Wednesday, July 13, 2011

Shot tastebuds

My taste buds are shot. For food. For people. At the behest of some of my friends who have had good experiences using online dating sites, I decided to actually use a paid service.

I sift through hundreds of photos and find that no one, or VERY few people are attractive to me. It isn't that they're bad looking, they just don't pop from the page, they don't make me thrill, or jump or get the butterflies. And alas, here is my problem.

I'm pretty, smart and a good person, but guys aren't lining up to date me. I want to get out there and enjoy different people and say that I dated, so when the right one comes around, I know it. I can look back and say I really did date and have fun in my twenties, I'm not just settling on what's come into my life.

My friends say that I'm being too hard on people, that I can't just judge a person by their picture. That I should give someone more than a first date to see if they spark me. But I've never had to give anyone more than a first date, an initial meeting, to know that in the past. Chemistry happens, it grows with a mind of its own and comes when it does, usually the second I see that person or talk to them, or know that they like me. That's what's great about sexual chemistry; it just happens, there is no premeditation, no thinking about it, no trying.
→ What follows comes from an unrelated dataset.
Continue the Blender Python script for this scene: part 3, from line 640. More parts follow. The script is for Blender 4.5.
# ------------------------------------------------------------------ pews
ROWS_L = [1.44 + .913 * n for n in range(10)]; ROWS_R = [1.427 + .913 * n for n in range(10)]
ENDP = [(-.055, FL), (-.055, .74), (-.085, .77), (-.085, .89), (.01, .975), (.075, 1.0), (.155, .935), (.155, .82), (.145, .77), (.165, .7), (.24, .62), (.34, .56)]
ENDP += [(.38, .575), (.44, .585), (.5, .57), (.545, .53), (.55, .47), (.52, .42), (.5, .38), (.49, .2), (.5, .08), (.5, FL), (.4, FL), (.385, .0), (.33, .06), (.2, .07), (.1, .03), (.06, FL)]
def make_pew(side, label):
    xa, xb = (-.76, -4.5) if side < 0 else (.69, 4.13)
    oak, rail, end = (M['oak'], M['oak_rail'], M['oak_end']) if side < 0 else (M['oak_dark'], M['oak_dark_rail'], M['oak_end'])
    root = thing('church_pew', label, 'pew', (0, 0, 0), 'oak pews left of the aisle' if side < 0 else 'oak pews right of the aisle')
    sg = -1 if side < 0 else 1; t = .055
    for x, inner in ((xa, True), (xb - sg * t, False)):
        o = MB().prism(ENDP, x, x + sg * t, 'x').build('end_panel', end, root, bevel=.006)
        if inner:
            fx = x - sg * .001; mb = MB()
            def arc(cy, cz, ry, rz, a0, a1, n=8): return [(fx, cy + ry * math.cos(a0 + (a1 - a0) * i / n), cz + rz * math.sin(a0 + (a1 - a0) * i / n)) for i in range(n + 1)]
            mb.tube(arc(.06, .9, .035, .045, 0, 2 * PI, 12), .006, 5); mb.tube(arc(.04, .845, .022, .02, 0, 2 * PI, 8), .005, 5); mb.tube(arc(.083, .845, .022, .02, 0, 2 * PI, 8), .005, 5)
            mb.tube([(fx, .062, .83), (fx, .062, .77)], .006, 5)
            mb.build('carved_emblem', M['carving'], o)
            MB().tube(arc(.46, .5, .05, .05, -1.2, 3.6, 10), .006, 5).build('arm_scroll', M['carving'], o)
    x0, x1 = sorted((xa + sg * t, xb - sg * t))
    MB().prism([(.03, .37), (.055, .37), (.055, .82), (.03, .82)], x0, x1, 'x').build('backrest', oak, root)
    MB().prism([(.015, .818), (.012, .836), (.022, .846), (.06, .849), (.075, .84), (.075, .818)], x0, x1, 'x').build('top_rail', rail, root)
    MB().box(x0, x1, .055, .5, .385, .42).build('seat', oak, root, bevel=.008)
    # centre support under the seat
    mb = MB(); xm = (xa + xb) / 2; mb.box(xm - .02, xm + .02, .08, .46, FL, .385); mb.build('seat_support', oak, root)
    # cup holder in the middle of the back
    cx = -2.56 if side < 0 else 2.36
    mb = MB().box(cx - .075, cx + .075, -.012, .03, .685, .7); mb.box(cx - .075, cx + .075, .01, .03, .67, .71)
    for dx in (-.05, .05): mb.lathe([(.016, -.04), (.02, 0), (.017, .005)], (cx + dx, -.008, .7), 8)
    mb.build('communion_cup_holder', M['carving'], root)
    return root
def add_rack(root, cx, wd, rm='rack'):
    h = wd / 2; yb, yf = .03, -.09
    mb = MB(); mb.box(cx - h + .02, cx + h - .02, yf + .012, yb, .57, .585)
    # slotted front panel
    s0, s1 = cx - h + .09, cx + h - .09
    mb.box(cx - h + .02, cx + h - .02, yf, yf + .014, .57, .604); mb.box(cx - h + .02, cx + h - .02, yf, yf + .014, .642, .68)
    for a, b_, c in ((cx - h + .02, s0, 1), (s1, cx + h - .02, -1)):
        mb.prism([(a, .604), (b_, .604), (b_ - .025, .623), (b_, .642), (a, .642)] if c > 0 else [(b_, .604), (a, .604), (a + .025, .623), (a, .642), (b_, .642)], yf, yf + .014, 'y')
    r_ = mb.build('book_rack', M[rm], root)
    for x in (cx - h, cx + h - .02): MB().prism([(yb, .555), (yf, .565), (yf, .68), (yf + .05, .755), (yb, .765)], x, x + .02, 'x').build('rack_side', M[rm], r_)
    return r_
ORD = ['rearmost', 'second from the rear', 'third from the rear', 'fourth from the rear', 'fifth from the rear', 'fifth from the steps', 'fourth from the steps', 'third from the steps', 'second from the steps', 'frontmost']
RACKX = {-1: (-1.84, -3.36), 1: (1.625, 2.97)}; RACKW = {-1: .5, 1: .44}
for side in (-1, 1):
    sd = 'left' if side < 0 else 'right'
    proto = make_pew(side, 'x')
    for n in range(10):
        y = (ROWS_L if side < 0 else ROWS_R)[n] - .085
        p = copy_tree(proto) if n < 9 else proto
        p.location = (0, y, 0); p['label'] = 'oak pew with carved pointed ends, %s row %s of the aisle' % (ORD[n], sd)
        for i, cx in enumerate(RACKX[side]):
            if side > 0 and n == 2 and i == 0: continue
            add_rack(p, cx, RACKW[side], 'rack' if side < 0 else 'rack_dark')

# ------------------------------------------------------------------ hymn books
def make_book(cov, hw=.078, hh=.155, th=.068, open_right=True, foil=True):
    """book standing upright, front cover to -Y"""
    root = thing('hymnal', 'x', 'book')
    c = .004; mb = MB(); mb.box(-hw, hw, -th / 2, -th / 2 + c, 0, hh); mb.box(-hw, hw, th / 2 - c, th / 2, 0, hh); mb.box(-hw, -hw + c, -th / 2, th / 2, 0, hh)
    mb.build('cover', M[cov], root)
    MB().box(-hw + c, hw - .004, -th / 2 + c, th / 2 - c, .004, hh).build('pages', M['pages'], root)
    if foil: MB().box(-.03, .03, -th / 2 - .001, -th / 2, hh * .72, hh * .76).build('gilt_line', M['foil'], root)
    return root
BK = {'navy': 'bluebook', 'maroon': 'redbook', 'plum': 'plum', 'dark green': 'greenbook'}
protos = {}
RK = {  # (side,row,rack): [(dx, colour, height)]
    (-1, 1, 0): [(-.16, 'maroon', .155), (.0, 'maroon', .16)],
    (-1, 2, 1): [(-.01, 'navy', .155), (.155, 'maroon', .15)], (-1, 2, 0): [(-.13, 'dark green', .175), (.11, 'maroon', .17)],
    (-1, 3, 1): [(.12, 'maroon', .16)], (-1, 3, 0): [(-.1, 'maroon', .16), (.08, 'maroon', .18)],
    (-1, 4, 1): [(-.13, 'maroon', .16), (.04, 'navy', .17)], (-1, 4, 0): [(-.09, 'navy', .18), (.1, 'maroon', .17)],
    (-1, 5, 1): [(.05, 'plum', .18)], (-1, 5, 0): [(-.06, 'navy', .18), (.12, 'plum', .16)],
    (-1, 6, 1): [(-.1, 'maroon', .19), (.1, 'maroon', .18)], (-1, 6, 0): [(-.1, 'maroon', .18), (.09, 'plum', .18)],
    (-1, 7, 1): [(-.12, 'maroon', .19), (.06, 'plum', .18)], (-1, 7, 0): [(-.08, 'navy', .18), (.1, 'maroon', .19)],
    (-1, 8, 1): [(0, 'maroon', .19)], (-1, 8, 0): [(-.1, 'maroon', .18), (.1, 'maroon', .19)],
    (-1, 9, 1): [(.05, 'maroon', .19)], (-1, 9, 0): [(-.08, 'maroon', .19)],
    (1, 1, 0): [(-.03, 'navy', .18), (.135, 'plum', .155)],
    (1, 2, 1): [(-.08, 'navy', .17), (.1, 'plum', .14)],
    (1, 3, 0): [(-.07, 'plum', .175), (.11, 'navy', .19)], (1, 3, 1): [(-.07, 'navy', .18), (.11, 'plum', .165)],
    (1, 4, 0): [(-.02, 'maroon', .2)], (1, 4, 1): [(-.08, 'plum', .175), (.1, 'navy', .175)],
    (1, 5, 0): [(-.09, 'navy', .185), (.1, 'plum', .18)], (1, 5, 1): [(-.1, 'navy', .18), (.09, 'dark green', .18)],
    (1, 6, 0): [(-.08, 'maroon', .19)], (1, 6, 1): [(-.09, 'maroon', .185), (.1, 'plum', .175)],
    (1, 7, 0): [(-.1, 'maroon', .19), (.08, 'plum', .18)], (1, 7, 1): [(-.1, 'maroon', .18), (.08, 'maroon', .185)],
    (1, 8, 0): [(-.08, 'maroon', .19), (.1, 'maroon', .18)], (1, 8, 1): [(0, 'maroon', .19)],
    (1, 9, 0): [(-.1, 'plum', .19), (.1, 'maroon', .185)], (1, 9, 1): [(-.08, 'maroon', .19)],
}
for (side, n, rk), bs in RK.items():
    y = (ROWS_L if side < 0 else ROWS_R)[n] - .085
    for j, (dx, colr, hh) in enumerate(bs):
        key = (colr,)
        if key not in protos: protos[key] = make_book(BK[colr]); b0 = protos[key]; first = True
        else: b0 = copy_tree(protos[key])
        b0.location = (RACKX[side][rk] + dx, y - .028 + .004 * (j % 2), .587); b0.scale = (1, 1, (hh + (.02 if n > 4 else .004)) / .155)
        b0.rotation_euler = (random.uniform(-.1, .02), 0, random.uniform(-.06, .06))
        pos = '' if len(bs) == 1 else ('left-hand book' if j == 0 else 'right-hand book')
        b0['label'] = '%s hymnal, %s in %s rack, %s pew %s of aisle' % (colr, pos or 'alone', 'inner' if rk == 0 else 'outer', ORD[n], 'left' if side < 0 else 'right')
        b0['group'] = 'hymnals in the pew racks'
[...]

But I can't even muster the energy or the interest to just date, because for me, I've always had to be attracted to someone in order to date them. That's the problem. I don't get attracted very often, so I've already self-selected myself down to a few people, and more likely than not, those people don't feel the same way for me as I do for them.
 
So, I'm kind of fucked and the grief I've lived through in the last few months has numbed my ability to taste people or food, although I'm more hungry now than at the start of this year. I'm actually dying for a taste. I dream about tastes, and I'm numbed to it in real life.